━━━ Dataset entries ━━━

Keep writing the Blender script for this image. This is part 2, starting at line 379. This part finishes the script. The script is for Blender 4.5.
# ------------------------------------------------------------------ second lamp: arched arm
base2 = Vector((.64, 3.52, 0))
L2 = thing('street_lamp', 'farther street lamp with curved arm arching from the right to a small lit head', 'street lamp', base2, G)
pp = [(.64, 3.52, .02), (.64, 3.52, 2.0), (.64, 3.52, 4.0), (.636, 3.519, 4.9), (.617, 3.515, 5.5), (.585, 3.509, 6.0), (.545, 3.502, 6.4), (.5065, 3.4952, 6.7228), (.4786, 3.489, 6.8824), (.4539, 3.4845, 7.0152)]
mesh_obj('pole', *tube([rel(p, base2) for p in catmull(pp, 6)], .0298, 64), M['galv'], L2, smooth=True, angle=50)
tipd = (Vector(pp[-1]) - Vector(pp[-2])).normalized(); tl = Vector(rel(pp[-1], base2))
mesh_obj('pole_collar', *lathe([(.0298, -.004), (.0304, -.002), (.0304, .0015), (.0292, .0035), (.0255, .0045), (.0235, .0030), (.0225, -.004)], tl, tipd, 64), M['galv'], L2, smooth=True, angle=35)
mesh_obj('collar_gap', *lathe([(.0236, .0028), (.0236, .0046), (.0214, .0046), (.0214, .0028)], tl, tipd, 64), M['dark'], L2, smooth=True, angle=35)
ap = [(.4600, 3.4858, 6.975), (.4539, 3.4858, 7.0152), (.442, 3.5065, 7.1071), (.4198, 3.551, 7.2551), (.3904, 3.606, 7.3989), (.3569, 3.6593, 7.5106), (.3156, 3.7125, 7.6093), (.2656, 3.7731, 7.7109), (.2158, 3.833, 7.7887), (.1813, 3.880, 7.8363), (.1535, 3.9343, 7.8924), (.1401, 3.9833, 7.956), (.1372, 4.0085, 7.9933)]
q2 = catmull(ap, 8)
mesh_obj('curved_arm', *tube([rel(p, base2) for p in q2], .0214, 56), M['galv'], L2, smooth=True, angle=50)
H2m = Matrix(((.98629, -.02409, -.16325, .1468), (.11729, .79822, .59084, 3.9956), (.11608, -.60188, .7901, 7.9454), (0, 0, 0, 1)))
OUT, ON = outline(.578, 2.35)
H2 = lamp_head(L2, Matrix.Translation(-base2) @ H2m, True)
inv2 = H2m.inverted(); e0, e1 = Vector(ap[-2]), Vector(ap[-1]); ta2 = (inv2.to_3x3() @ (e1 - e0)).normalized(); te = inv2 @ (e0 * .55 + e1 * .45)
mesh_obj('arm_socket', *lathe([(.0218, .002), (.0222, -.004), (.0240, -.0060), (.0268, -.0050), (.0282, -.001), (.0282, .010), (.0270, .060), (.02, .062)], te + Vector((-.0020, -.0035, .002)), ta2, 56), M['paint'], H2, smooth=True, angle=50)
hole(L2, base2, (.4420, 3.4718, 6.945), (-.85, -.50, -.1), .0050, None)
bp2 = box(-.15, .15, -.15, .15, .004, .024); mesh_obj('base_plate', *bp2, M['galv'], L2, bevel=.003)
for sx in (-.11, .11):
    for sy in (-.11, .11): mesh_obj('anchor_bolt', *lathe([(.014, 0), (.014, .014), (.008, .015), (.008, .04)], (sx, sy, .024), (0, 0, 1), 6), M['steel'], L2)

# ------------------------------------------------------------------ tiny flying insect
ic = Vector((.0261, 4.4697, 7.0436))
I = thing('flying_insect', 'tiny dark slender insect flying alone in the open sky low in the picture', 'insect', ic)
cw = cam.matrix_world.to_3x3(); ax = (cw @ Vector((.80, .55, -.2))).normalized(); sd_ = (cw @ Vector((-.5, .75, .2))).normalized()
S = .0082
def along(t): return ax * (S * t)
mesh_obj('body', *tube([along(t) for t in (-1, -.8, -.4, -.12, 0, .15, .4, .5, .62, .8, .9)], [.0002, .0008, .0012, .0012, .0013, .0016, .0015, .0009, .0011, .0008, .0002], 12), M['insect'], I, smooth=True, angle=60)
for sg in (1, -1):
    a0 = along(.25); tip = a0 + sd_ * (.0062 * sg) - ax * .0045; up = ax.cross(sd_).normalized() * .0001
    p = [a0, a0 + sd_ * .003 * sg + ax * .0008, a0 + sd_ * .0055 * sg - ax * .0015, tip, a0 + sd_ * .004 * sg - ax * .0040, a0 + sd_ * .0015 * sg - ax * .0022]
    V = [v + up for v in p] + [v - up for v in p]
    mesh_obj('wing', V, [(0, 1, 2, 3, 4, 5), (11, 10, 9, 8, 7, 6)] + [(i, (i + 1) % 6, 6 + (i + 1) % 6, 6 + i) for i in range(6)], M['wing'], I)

━━━
━━━ Dataset entries ━━━

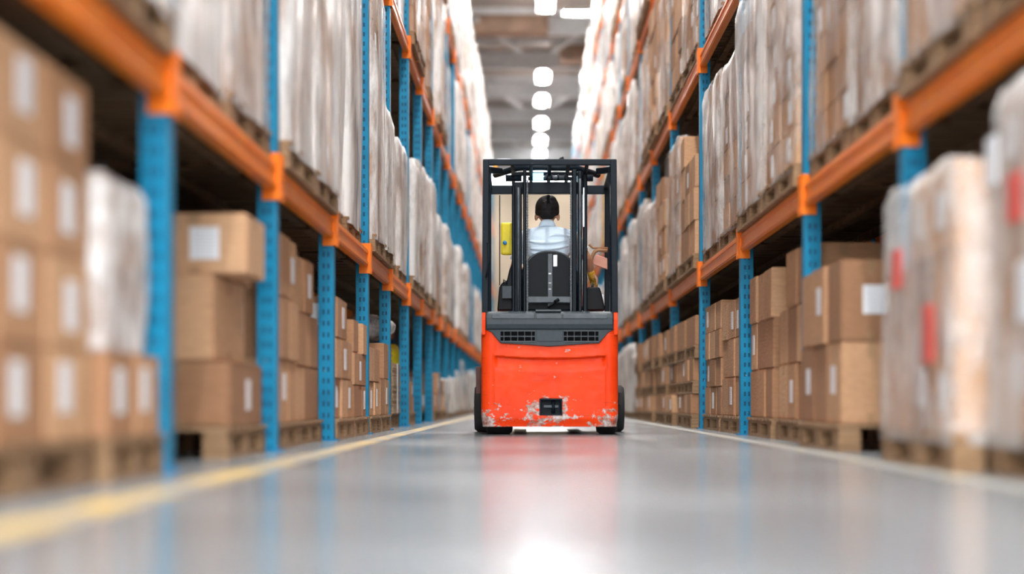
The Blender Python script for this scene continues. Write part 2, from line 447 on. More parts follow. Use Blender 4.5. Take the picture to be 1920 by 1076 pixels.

━━━

= Short exercise =
Copy each line of the listing in which the word "part" can be found.

= Exercise output =
Keep writing the Blender script for this image. This is part 2, starting at line 379. This part finishes the script. The script is for Blender 4.5.
The Blender Python script for this scene continues. Write part 2, from line 447 on. More parts follow. Use Blender 4.5. Take the picture to be 1920 by 1076 pixels.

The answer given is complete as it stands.